Exercise details:
Wherever the string "scene" occurs in a line of these records, report that line.

The data:
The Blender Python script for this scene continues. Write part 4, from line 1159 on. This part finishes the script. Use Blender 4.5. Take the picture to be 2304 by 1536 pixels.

* * *

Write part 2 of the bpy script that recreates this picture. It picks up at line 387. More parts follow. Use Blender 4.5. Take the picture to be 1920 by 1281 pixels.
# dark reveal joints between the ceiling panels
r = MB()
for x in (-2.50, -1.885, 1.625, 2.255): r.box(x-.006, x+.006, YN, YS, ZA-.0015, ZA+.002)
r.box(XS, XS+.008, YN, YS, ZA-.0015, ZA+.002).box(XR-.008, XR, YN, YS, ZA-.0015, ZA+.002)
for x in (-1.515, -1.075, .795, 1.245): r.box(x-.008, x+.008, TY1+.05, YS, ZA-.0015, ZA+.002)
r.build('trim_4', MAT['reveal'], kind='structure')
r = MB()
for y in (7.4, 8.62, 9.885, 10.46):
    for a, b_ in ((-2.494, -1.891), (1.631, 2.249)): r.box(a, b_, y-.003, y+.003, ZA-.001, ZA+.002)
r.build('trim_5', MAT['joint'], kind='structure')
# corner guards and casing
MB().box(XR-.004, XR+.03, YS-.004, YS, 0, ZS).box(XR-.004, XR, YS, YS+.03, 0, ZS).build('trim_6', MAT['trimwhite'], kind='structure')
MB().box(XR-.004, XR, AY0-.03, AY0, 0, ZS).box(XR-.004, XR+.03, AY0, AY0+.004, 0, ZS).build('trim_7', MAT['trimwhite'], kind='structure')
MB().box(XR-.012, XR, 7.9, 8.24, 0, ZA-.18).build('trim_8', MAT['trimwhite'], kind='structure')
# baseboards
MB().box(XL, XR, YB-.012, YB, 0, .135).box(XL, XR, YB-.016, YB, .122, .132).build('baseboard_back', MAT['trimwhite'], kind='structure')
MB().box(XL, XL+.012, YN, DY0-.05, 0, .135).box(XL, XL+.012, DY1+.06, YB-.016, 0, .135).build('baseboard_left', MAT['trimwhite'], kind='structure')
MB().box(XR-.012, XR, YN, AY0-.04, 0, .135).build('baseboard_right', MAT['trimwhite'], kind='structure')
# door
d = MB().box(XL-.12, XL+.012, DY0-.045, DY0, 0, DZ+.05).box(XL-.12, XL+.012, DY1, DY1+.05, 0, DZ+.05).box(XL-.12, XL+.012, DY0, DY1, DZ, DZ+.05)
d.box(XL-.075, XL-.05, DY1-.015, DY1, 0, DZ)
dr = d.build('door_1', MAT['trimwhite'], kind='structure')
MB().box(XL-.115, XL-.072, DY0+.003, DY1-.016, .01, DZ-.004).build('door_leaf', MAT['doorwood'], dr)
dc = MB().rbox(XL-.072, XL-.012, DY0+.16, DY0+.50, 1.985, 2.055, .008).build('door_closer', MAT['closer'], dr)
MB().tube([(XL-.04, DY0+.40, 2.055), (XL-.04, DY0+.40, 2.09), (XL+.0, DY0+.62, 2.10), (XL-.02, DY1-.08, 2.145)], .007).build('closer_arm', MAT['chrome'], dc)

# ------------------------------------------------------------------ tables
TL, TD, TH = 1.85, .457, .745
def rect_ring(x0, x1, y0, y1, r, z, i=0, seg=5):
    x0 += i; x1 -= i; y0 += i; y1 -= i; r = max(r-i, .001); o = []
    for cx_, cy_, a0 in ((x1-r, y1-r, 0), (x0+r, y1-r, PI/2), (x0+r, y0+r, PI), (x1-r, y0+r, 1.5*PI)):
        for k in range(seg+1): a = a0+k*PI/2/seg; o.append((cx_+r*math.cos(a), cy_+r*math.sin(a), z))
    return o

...

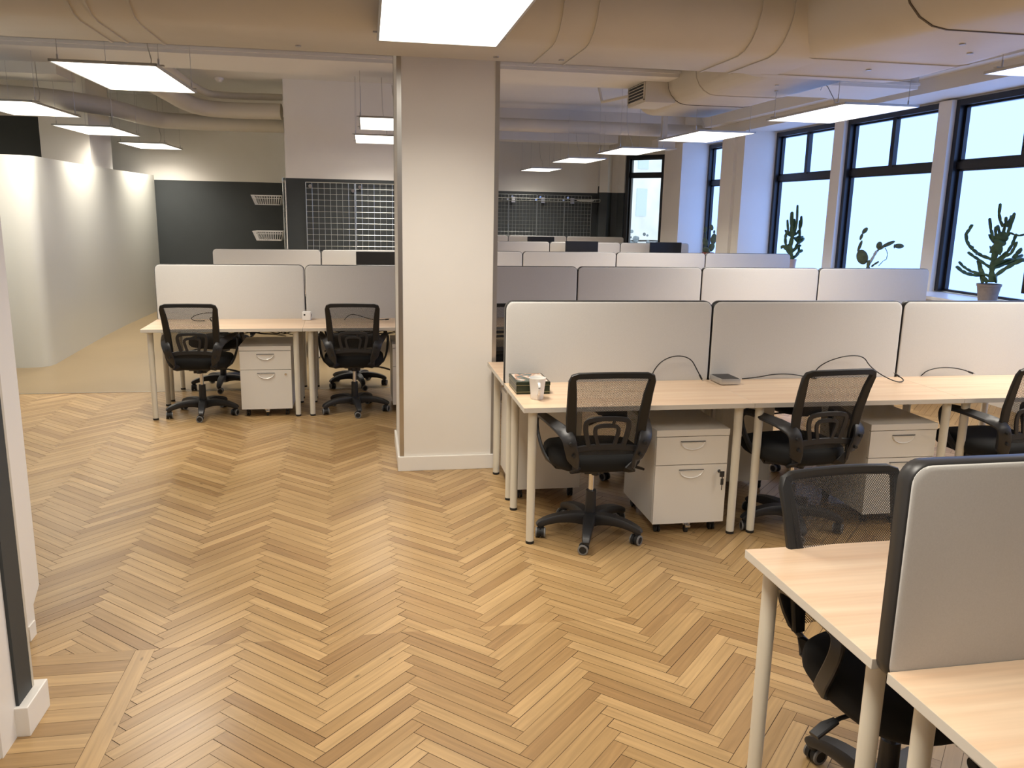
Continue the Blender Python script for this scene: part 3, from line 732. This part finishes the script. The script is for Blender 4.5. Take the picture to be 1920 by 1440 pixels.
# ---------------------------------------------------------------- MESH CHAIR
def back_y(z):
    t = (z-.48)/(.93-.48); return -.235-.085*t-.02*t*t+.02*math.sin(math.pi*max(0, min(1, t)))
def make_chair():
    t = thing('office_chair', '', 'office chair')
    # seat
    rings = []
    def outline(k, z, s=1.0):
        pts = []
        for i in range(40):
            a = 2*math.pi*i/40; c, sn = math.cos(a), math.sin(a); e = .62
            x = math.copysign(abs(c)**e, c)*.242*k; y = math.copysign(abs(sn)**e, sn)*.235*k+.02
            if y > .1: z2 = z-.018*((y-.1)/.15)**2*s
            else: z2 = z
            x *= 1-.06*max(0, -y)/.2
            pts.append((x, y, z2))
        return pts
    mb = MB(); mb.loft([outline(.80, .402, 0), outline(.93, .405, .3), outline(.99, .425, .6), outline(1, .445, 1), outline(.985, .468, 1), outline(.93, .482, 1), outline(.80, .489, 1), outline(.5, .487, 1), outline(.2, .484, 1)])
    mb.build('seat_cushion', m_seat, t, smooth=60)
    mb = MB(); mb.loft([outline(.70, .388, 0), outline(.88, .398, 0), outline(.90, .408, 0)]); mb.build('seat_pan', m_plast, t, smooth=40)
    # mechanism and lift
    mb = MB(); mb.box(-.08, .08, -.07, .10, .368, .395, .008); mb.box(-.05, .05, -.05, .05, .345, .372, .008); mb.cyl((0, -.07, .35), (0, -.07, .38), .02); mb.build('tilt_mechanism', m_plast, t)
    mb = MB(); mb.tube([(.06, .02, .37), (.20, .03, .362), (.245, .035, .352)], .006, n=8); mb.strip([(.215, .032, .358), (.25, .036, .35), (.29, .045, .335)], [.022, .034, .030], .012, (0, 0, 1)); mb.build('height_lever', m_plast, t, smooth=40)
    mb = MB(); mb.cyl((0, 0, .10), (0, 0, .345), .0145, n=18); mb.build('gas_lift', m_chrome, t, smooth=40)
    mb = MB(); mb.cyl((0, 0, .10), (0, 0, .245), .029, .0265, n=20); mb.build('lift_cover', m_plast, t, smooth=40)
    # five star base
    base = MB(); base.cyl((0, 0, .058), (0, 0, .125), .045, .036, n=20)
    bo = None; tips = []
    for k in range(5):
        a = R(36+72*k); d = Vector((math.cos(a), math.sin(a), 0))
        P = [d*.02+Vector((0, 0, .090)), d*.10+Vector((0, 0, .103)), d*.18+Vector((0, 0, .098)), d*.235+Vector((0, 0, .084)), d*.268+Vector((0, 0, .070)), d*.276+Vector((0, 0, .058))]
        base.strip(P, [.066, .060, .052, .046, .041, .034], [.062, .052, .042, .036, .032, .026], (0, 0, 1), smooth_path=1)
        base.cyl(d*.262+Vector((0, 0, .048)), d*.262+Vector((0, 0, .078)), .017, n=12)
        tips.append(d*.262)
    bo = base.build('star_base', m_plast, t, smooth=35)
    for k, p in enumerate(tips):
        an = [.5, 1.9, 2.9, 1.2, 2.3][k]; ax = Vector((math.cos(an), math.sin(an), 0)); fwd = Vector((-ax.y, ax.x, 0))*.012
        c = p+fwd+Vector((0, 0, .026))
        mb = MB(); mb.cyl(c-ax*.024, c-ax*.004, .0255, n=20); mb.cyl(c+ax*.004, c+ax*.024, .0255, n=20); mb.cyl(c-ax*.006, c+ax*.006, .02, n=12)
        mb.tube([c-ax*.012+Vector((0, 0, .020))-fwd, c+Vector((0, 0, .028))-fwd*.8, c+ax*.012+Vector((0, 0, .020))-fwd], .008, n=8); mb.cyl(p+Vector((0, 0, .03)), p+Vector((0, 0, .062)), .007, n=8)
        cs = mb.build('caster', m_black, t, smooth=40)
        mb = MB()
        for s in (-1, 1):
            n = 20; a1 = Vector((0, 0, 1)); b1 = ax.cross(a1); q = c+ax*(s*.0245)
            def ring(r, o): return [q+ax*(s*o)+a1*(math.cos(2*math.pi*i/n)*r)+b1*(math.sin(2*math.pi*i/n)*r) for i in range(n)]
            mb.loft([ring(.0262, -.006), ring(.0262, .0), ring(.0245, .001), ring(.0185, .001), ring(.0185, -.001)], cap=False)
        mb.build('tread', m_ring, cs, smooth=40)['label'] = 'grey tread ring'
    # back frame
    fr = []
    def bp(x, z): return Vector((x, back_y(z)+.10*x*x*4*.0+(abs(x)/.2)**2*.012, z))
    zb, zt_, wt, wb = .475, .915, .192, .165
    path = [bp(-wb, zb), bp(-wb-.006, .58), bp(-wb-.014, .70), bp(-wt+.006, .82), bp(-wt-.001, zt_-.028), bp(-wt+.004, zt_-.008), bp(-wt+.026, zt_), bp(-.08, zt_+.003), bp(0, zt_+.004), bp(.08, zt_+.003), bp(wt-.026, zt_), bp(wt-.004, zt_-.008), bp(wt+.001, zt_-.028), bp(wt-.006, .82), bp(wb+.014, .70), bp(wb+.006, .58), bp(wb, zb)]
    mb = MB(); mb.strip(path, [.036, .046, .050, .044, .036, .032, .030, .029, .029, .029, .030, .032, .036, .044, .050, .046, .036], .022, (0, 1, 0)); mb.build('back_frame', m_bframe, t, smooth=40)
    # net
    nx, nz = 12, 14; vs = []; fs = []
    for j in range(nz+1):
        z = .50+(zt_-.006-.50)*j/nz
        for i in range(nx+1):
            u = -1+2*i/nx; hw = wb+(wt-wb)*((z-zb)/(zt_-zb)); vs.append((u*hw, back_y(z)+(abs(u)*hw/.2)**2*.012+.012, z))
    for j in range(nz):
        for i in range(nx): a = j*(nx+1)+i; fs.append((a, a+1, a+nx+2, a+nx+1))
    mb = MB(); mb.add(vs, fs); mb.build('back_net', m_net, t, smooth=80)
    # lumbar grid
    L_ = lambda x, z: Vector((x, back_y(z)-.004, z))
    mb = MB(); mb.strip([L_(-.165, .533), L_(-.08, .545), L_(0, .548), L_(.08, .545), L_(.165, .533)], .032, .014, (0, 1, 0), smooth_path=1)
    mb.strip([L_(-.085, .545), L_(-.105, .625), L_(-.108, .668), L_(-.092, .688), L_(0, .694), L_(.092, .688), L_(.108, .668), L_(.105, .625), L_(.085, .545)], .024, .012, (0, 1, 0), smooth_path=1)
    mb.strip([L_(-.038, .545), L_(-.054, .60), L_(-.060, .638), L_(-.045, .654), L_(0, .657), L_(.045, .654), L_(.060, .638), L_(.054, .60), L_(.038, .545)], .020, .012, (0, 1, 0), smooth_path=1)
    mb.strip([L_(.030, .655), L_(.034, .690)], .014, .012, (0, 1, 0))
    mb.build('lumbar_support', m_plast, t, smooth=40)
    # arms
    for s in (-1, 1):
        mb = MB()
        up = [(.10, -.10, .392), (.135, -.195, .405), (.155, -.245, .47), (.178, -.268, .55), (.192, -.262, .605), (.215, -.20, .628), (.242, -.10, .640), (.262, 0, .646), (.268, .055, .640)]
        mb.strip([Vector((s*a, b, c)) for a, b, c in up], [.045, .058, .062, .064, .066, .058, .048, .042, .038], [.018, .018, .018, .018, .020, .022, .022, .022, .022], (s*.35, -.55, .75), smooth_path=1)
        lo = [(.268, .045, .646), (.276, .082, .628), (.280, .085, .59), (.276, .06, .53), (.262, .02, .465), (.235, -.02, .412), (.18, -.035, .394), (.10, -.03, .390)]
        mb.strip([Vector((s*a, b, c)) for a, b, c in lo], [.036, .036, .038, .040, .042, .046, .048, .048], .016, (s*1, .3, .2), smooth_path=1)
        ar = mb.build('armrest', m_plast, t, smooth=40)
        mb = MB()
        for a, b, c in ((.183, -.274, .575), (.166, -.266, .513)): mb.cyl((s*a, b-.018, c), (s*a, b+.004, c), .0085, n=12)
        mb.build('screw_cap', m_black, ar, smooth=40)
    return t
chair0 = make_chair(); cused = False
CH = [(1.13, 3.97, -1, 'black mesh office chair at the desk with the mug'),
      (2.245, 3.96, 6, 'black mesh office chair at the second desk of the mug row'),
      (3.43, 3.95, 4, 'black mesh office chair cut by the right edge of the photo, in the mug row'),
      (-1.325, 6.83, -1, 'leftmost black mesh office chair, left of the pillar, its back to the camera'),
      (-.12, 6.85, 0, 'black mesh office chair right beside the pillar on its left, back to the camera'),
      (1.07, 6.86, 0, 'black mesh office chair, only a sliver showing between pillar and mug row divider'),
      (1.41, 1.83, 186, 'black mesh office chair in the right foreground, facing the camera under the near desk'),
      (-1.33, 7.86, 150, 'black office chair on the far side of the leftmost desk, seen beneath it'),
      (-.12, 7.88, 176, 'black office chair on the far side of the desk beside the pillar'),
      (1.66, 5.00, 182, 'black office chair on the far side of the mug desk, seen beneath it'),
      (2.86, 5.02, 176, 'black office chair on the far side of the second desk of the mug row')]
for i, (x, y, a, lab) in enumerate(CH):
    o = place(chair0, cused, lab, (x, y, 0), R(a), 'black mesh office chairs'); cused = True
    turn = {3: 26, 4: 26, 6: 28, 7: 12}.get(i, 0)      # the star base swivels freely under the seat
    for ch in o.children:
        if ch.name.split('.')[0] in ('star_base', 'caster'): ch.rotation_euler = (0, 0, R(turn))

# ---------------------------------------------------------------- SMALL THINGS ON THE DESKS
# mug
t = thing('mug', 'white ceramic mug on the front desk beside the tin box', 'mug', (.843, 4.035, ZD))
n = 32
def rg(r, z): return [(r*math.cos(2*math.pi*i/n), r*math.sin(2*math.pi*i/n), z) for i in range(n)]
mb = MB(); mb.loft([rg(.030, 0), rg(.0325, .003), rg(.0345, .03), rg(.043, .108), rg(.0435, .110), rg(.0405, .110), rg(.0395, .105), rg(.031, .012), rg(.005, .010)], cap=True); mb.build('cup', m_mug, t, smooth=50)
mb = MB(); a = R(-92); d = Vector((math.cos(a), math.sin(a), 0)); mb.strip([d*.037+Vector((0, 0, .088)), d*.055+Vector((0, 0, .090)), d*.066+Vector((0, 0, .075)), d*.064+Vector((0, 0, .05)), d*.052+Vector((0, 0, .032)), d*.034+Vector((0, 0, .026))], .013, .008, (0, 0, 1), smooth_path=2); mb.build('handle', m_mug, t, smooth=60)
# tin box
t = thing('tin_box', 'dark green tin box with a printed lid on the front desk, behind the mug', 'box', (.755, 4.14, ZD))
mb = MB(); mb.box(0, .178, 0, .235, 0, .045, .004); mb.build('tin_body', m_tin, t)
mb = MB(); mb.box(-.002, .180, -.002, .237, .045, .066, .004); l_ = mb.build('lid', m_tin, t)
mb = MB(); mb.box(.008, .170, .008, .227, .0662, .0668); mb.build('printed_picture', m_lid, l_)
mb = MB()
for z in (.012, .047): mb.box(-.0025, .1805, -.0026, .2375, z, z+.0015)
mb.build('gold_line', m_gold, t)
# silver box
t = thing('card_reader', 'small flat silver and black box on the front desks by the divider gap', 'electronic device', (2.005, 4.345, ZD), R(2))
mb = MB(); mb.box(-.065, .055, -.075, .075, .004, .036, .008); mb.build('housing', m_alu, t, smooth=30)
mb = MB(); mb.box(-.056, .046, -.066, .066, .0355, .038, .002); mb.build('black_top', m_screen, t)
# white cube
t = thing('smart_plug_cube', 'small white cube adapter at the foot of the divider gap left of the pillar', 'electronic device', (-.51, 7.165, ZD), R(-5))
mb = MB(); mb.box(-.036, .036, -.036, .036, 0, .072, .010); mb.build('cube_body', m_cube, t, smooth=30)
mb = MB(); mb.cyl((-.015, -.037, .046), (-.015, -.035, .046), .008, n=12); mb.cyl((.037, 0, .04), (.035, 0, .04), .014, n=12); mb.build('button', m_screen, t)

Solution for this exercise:
The Blender Python script for this scene continues. Write part 4, from line 1159 on. This part finishes the script. Use Blender 4.5. Take the picture to be 2304 by 1536 pixels.
Continue the Blender Python script for this scene: part 3, from line 732. This part finishes the script. The script is for Blender 4.5. Take the picture to be 1920 by 1440 pixels.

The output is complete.